Symbol Analysis
The Chicago of "Chicago" is a hustling, bustling, building, breaking, rebuilding kind of place. The city is being built, torn down, and rebuilt as we read it. It's a crazy place of freight trains, construction workers, and all kinds of laborers. We'd go as far as to say that the poem is dominated by industrial imagery—imagery of work, toil, building, and technology. Chicago is in the middle of the expanding nation (remember, the poem was written in 1914) and Sandburg puts us right in the middle of all that hub-bub. We can almost feel the freight trains whooshing by.
- Lines 1-3: The speaker describes Chicago as a manual laborer. It's a hog butcher, took maker, a stacker of wheat. It's also described as an industrial laborer—it's a "player with railroads and the nation's fright handler." It's located right in the middle of all that exciting industrial action.

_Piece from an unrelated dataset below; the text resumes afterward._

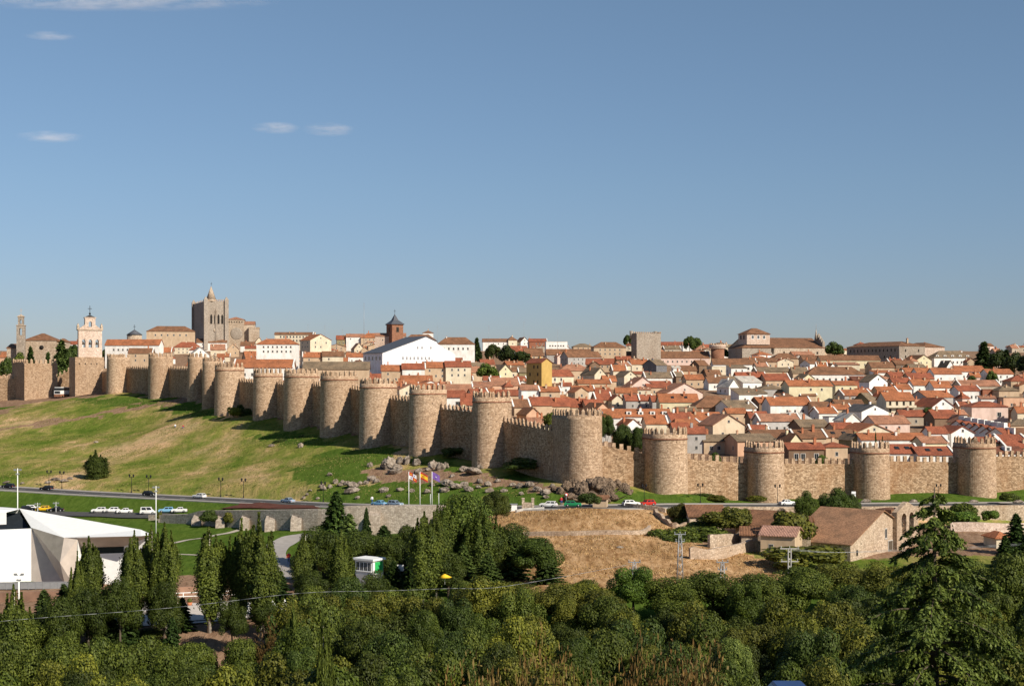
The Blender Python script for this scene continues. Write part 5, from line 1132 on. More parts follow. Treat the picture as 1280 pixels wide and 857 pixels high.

- Lines 10-11: Chicago is portrayed as proud of all its strength and cunning. We feel the "toil" in these lines, and we also find out that not every city is like Chicago. Out city is a particularly tough and industrializing place.
- Lines 13-17: Here we have a long list of adjectives describing the action of the city. It's being built and rebuilt. We feel like we're in the middle of a construction site in these lines, as buildings reach towards the sky all around us.